Одна из особенностей этих мнимых ошибок — перенесение центра тяжести с политики на социологию и с непосредственного акта на его дальние последствия. Эта особенность присуща историческому мышлению, которое было рождено ревизией метафизической догматики. Так происходило в начале XIX века, когда Французская революция потрясла стройную систему просветительской философии, и «из равновесья диких сил» родилась диалектика и историзм романтического движения. Историческая концепция Карамзина учитывала закон движения и его результат, и уже ретроспективно оценивала самый акт. Современникам это казалось парадоксами: они не могли понять, почему историк не требует немедленного уничтожения крепостного права, которое сам же считает абсолютным злом, и доказывает органичность русской монархии, которую не считает абсолютным благом.
Учетом дальних последствий исторического события была продиктована позиция Горбачева в сложнейшем вопросе о единстве Союза. Но здесь важно восстановить канву событий, ибо последующие колебания политической атмосферы вызвали к жизни миф о Горбачеве как о виновнике распада Союза, — миф, созданный в расчете именно на массовое сознание и по его моделям и поддерживаемый политиками иной раз прямо противоположных ориентаций. «Я думаю, что выдающаяся роль Горбачева как раз и проявилась в развале Советского Союза» (Р. Хасбулатов)[11]. «Горбачев попадет в историю так же, как Герострат.
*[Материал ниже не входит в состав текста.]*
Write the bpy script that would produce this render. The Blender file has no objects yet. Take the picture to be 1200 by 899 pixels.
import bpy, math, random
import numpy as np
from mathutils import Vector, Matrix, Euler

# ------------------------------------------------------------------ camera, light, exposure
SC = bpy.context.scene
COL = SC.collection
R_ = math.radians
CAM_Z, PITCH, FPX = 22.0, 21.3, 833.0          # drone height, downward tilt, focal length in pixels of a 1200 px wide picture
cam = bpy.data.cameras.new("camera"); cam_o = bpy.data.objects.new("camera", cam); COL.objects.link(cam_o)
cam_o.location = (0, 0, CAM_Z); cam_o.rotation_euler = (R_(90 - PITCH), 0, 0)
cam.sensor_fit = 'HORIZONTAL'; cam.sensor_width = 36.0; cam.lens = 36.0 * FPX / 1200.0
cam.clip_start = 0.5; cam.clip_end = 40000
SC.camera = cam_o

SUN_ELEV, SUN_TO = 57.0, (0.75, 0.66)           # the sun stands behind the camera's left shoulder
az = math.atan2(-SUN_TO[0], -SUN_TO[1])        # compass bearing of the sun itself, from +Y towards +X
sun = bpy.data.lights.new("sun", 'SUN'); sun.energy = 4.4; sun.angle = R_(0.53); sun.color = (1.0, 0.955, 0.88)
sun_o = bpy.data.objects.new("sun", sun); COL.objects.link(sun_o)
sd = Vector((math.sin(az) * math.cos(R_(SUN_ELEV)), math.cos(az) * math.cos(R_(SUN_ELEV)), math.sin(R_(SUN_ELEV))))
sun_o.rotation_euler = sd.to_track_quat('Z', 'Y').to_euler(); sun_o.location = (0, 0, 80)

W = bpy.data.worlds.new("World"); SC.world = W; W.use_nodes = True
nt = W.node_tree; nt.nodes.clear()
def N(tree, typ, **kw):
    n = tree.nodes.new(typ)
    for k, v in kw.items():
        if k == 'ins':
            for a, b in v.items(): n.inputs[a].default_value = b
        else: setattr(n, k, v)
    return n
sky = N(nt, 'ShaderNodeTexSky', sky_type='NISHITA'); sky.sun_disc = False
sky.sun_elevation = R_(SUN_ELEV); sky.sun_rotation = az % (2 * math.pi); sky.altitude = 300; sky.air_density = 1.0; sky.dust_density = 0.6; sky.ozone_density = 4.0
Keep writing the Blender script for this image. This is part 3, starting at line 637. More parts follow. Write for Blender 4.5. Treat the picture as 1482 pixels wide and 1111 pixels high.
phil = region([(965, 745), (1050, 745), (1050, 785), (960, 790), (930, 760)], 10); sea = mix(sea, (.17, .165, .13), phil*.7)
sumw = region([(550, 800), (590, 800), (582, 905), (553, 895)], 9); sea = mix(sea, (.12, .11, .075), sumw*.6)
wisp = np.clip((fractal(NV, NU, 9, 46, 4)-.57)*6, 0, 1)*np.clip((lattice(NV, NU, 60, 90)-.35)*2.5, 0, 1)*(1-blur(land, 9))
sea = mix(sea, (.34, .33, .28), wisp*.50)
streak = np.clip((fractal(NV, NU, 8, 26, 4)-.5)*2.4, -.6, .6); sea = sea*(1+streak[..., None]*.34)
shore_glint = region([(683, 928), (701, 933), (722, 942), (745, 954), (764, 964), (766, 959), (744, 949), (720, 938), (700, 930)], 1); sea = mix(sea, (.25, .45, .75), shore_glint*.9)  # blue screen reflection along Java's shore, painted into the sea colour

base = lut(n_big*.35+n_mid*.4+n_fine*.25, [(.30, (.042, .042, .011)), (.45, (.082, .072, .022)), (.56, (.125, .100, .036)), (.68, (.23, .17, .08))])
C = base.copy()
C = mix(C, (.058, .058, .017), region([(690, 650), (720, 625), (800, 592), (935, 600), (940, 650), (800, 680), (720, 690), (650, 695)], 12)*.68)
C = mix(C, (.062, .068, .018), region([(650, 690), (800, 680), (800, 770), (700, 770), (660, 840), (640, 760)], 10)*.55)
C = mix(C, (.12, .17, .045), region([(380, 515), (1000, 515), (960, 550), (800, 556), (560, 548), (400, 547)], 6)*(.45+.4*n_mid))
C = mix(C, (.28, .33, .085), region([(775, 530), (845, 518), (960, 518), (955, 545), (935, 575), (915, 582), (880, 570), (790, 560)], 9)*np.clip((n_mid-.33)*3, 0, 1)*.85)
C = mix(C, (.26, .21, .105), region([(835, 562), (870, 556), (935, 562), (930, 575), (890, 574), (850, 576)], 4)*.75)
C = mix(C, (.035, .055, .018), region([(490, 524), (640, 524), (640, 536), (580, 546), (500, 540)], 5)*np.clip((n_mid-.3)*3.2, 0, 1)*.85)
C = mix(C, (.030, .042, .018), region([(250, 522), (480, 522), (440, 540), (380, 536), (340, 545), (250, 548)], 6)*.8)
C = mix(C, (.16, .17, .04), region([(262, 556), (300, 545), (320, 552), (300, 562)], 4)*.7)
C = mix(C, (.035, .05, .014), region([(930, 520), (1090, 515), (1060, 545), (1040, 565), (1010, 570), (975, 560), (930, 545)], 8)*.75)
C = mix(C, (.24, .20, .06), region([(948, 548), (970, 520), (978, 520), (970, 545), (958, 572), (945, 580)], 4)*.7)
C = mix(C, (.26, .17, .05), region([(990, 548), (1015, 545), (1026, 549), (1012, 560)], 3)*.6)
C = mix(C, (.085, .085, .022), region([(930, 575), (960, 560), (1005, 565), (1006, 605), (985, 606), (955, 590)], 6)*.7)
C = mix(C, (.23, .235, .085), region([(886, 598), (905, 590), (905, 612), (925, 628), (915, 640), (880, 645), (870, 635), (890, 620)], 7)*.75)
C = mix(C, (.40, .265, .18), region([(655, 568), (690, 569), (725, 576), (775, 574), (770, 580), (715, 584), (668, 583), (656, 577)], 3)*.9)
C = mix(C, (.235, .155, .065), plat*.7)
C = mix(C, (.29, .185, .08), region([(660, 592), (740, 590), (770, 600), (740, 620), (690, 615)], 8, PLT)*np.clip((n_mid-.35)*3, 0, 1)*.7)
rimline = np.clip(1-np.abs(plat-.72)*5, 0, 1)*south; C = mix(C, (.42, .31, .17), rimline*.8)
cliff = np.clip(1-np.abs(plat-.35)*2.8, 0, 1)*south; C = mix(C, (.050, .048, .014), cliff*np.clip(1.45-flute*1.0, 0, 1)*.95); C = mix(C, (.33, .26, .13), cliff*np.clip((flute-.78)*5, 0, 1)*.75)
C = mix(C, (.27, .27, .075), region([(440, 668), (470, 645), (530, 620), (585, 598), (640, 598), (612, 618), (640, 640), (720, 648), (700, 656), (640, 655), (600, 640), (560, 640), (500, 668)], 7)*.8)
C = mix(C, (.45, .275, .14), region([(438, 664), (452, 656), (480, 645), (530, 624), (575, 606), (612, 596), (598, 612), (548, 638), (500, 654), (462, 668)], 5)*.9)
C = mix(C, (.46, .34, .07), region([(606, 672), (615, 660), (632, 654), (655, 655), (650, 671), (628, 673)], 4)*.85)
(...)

Человек, способствовавший развалу великого государства, способствовавший дестабилизации обстановки в мире…» (В. Алкснис)[12]. Между тем как раз позиция Горбачева в ситуации, где мощные дезинтеграционные процессы почти уже не сдерживались слабыми тенденциями к интеграции, очень ярко высвечивает тот культурный тип поведения, который управлял его деятельностью и включал в себя нечто гораздо большее, чем политический прагматизм: в частности, как мы уже сказали, осознание дальних последствий политического акта.
«С самого начала перестройки, — писал М. С. Горбачев в послании участникам встречи в Алма-Ате по созданию Содружества Независимых Государств 18 декабря 1991 года, то есть уже тогда, когда „ново-огаревский процесс“ был разрушен — мы шаг за шагом шли к тому, чтобы все республики обрели полную независимость. Но я все время настаивал на том, что нельзя допустить распада страны. Таково было и есть мое понимание воли народов, выраженной на референдуме, — как их стремление к независимости при сохранении целостности исторического союза. Эта мысль и это беспокойство лежали к основе моей формулы о „Союзе Суверенных Государств“, которая первоначально встретила вашу поддержку». «Уверен, — писал он далее, — что у всех, кто не заражен национализмом и сепаратизмом, а это сотни миллионов, неизбежно возникнет чувство утраты „большой Родины“. А когда практически начнется процесс государственного, административного и прочего размежевания, определение условий гражданства, это затронет очень многих самым непосредственным образом — в быту, на производстве, в человеческих связях»[13].
По газетам и журналам ближайших последующих месяцев можно было бы проследить, как этим прогнозам «массовое сознание» пыталось противопоставить представление о коммунистической империи — средоточии абсолютного зла. «Плач по империи» рассматривался как реликт «имперского мышления» или, в лучшем случае, как инертность сознания, не желающего считаться с историческими peaлиями, и приблизительно в том же освещении представала позиция Горбачева. Эволюция его образа от «носителя имперского сознания» до «разрушителя великого государства» — одна из поразительных метаморфоз социальной репутации, ставшая возможной именно потому, что его прогнозы стали подтверждаться очень скоро. Напомним, справедливости ради, что против распада Союза как экономической и культурной общности возражали многие политики и деятели культуры (такова с самого начала была, например, позиция А. А. Собчака), — те же из них, кто видел в нем историческую или политическую неизбежность, лично переживали его как драму. Об этом писал, в частности, А. Бовин[14]. Очень показательно в этом отношении признание Г. Померанца, предрекавшего «распад империи» еще в 1970–1980-е годы: «…все же, когда империя развалилась, мне стало больно. Я спрашивал многих знакомых, что они чувствуют. Им тоже было больно, но они стеснялись об этом говорить. Как-то нелиберально. Я не стесняюсь… И не только за живых людей тревога. Больно за некоторое историческое существо, которого больше не будет, за империю как культуру»[15].